— What you should do —
Set down the whole listing verbatim.

— Data provided —

== == ==

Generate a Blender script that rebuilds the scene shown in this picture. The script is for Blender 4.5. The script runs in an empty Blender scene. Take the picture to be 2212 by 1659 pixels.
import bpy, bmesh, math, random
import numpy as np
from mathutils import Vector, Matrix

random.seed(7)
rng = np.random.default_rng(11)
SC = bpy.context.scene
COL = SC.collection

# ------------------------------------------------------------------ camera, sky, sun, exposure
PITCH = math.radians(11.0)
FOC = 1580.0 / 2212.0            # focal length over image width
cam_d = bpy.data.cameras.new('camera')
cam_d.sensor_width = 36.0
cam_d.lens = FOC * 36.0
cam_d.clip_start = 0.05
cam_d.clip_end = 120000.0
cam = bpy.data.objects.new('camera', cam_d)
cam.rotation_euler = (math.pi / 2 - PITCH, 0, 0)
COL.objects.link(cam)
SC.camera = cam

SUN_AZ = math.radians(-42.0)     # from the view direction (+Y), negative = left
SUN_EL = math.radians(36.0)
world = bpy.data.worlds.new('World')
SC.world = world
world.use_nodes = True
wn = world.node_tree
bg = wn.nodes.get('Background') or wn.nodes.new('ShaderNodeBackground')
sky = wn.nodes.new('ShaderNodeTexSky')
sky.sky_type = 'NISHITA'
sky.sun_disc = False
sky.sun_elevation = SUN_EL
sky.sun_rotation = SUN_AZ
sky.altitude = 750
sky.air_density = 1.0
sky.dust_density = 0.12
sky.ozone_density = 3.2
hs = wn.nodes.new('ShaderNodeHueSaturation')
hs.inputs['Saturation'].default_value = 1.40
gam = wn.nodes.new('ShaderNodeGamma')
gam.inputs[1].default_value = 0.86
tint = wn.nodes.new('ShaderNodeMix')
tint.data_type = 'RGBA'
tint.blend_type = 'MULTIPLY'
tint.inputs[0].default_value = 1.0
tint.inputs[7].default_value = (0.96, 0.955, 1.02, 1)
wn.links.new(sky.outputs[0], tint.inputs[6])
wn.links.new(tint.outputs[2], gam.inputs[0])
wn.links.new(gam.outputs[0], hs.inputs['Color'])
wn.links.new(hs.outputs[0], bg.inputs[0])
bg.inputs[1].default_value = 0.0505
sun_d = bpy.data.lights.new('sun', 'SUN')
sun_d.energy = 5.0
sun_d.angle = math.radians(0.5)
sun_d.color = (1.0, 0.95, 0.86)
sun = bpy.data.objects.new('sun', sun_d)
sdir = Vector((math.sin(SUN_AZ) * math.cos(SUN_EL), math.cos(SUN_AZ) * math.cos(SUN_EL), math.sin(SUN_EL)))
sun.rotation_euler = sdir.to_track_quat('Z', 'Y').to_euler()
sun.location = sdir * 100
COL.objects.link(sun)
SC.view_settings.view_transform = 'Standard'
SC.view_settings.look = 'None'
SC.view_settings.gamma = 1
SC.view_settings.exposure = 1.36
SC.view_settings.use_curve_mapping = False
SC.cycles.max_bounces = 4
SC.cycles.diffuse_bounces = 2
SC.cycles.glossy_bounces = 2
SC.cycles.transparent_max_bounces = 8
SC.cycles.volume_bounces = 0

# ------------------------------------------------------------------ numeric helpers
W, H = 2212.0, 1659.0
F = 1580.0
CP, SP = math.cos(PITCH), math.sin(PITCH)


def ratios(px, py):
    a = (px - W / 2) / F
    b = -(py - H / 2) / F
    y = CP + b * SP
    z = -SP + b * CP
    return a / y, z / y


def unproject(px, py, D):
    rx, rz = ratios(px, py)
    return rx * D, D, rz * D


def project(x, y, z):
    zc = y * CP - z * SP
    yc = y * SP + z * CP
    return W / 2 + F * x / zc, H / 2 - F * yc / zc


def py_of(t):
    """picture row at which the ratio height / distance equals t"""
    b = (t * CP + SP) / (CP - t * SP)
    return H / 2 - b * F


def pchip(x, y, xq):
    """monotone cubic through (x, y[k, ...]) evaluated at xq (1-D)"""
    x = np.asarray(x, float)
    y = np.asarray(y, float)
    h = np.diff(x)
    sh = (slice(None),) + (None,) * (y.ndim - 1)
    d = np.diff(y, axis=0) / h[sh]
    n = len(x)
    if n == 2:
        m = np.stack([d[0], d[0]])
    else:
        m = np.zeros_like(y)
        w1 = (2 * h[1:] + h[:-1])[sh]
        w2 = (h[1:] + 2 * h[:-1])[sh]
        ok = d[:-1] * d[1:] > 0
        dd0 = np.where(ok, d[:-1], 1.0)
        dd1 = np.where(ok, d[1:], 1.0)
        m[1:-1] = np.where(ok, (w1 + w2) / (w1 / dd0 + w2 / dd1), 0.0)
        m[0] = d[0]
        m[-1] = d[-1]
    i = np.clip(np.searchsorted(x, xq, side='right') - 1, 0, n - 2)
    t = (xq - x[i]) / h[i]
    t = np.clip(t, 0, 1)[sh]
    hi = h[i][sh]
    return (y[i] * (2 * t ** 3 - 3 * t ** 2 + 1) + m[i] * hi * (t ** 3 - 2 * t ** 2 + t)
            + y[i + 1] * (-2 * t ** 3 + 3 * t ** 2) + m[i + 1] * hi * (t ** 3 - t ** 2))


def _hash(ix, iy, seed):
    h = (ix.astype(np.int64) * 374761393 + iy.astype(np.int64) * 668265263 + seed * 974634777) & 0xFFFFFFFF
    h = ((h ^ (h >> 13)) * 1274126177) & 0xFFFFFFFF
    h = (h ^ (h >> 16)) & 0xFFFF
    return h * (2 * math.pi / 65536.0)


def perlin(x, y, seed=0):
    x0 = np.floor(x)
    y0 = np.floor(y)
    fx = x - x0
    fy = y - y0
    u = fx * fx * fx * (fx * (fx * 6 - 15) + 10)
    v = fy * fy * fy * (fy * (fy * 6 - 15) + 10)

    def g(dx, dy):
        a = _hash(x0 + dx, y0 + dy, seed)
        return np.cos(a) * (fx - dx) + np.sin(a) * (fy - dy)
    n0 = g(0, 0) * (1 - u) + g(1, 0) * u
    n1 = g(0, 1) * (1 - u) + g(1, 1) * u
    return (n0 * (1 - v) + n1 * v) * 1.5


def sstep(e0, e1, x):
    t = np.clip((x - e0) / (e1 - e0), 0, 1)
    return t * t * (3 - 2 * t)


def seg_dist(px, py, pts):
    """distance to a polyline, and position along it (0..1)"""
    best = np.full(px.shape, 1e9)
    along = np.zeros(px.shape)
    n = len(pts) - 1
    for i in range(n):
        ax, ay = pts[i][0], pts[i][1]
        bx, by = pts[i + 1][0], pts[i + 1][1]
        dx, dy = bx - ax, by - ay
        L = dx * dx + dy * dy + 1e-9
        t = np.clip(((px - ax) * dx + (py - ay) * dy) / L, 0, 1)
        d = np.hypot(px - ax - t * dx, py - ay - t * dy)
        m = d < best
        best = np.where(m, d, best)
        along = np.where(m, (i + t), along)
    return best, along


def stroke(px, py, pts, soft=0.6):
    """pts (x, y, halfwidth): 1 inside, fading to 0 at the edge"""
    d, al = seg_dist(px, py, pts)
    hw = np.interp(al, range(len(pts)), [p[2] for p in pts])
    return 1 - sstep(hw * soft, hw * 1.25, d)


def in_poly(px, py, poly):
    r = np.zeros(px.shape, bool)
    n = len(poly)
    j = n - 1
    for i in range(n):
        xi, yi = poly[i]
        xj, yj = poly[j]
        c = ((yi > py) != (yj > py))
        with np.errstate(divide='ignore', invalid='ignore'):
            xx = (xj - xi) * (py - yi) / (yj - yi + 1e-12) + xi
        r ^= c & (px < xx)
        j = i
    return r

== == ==

— Expected answer —
Generate a Blender script that rebuilds the scene shown in this picture. The script is for Blender 4.5. The script runs in an empty Blender scene. Take the picture to be 2212 by 1659 pixels.
import bpy, bmesh, math, random
import numpy as np
from mathutils import Vector, Matrix

random.seed(7)
rng = np.random.default_rng(11)
SC = bpy.context.scene
COL = SC.collection

# ------------------------------------------------------------------ camera, sky, sun, exposure
PITCH = math.radians(11.0)
FOC = 1580.0 / 2212.0            # focal length over image width
cam_d = bpy.data.cameras.new('camera')
cam_d.sensor_width = 36.0
cam_d.lens = FOC * 36.0
cam_d.clip_start = 0.05
cam_d.clip_end = 120000.0
cam = bpy.data.objects.new('camera', cam_d)
cam.rotation_euler = (math.pi / 2 - PITCH, 0, 0)
COL.objects.link(cam)
SC.camera = cam

SUN_AZ = math.radians(-42.0)     # from the view direction (+Y), negative = left
SUN_EL = math.radians(36.0)
world = bpy.data.worlds.new('World')
SC.world = world
world.use_nodes = True
wn = world.node_tree
bg = wn.nodes.get('Background') or wn.nodes.new('ShaderNodeBackground')
sky = wn.nodes.new('ShaderNodeTexSky')
sky.sky_type = 'NISHITA'
sky.sun_disc = False
sky.sun_elevation = SUN_EL
sky.sun_rotation = SUN_AZ
sky.altitude = 750
sky.air_density = 1.0
sky.dust_density = 0.12
sky.ozone_density = 3.2
hs = wn.nodes.new('ShaderNodeHueSaturation')
hs.inputs['Saturation'].default_value = 1.40
gam = wn.nodes.new('ShaderNodeGamma')
gam.inputs[1].default_value = 0.86
tint = wn.nodes.new('ShaderNodeMix')
tint.data_type = 'RGBA'
tint.blend_type = 'MULTIPLY'
tint.inputs[0].default_value = 1.0
tint.inputs[7].default_value = (0.96, 0.955, 1.02, 1)
wn.links.new(sky.outputs[0], tint.inputs[6])
wn.links.new(tint.outputs[2], gam.inputs[0])
wn.links.new(gam.outputs[0], hs.inputs['Color'])
wn.links.new(hs.outputs[0], bg.inputs[0])
bg.inputs[1].default_value = 0.0505
sun_d = bpy.data.lights.new('sun', 'SUN')
sun_d.energy = 5.0
sun_d.angle = math.radians(0.5)
sun_d.color = (1.0, 0.95, 0.86)
sun = bpy.data.objects.new('sun', sun_d)
sdir = Vector((math.sin(SUN_AZ) * math.cos(SUN_EL), math.cos(SUN_AZ) * math.cos(SUN_EL), math.sin(SUN_EL)))
sun.rotation_euler = sdir.to_track_quat('Z', 'Y').to_euler()
sun.location = sdir * 100
COL.objects.link(sun)
SC.view_settings.view_transform = 'Standard'
SC.view_settings.look = 'None'
SC.view_settings.gamma = 1
SC.view_settings.exposure = 1.36
SC.view_settings.use_curve_mapping = False
SC.cycles.max_bounces = 4
SC.cycles.diffuse_bounces = 2
SC.cycles.glossy_bounces = 2
SC.cycles.transparent_max_bounces = 8
SC.cycles.volume_bounces = 0

# ------------------------------------------------------------------ numeric helpers
W, H = 2212.0, 1659.0
F = 1580.0
CP, SP = math.cos(PITCH), math.sin(PITCH)


def ratios(px, py):
    a = (px - W / 2) / F
    b = -(py - H / 2) / F
    y = CP + b * SP
    z = -SP + b * CP
    return a / y, z / y


def unproject(px, py, D):
    rx, rz = ratios(px, py)
    return rx * D, D, rz * D


def project(x, y, z):
    zc = y * CP - z * SP
    yc = y * SP + z * CP
    return W / 2 + F * x / zc, H / 2 - F * yc / zc


def py_of(t):
    """picture row at which the ratio height / distance equals t"""
    b = (t * CP + SP) / (CP - t * SP)
    return H / 2 - b * F


def pchip(x, y, xq):
    """monotone cubic through (x, y[k, ...]) evaluated at xq (1-D)"""
    x = np.asarray(x, float)
    y = np.asarray(y, float)
    h = np.diff(x)
    sh = (slice(None),) + (None,) * (y.ndim - 1)
    d = np.diff(y, axis=0) / h[sh]
    n = len(x)
    if n == 2:
        m = np.stack([d[0], d[0]])
    else:
        m = np.zeros_like(y)
        w1 = (2 * h[1:] + h[:-1])[sh]
        w2 = (h[1:] + 2 * h[:-1])[sh]
        ok = d[:-1] * d[1:] > 0
        dd0 = np.where(ok, d[:-1], 1.0)
        dd1 = np.where(ok, d[1:], 1.0)
        m[1:-1] = np.where(ok, (w1 + w2) / (w1 / dd0 + w2 / dd1), 0.0)
        m[0] = d[0]
        m[-1] = d[-1]
    i = np.clip(np.searchsorted(x, xq, side='right') - 1, 0, n - 2)
    t = (xq - x[i]) / h[i]
    t = np.clip(t, 0, 1)[sh]
    hi = h[i][sh]
    return (y[i] * (2 * t ** 3 - 3 * t ** 2 + 1) + m[i] * hi * (t ** 3 - 2 * t ** 2 + t)
            + y[i + 1] * (-2 * t ** 3 + 3 * t ** 2) + m[i + 1] * hi * (t ** 3 - t ** 2))


def _hash(ix, iy, seed):
    h = (ix.astype(np.int64) * 374761393 + iy.astype(np.int64) * 668265263 + seed * 974634777) & 0xFFFFFFFF
    h = ((h ^ (h >> 13)) * 1274126177) & 0xFFFFFFFF
    h = (h ^ (h >> 16)) & 0xFFFF
    return h * (2 * math.pi / 65536.0)


def perlin(x, y, seed=0):
    x0 = np.floor(x)
    y0 = np.floor(y)
    fx = x - x0
    fy = y - y0
    u = fx * fx * fx * (fx * (fx * 6 - 15) + 10)
    v = fy * fy * fy * (fy * (fy * 6 - 15) + 10)

    def g(dx, dy):
        a = _hash(x0 + dx, y0 + dy, seed)
        return np.cos(a) * (fx - dx) + np.sin(a) * (fy - dy)
    n0 = g(0, 0) * (1 - u) + g(1, 0) * u
    n1 = g(0, 1) * (1 - u) + g(1, 1) * u
    return (n0 * (1 - v) + n1 * v) * 1.5


def sstep(e0, e1, x):
    t = np.clip((x - e0) / (e1 - e0), 0, 1)
    return t * t * (3 - 2 * t)


def seg_dist(px, py, pts):
    """distance to a polyline, and position along it (0..1)"""
    best = np.full(px.shape, 1e9)
    along = np.zeros(px.shape)
    n = len(pts) - 1
    for i in range(n):
        ax, ay = pts[i][0], pts[i][1]
        bx, by = pts[i + 1][0], pts[i + 1][1]
        dx, dy = bx - ax, by - ay
        L = dx * dx + dy * dy + 1e-9
        t = np.clip(((px - ax) * dx + (py - ay) * dy) / L, 0, 1)
        d = np.hypot(px - ax - t * dx, py - ay - t * dy)
        m = d < best
        best = np.where(m, d, best)
        along = np.where(m, (i + t), along)
    return best, along


def stroke(px, py, pts, soft=0.6):
    """pts (x, y, halfwidth): 1 inside, fading to 0 at the edge"""
    d, al = seg_dist(px, py, pts)
    hw = np.interp(al, range(len(pts)), [p[2] for p in pts])
    return 1 - sstep(hw * soft, hw * 1.25, d)


def in_poly(px, py, poly):
    r = np.zeros(px.shape, bool)
    n = len(poly)
    j = n - 1
    for i in range(n):
        xi, yi = poly[i]
        xj, yj = poly[j]
        c = ((yi > py) != (yj > py))
        with np.errstate(divide='ignore', invalid='ignore'):
            xx = (xj - xi) * (py - yi) / (yj - yi + 1e-12) + xi
        r ^= c & (px < xx)
        j = i
    return r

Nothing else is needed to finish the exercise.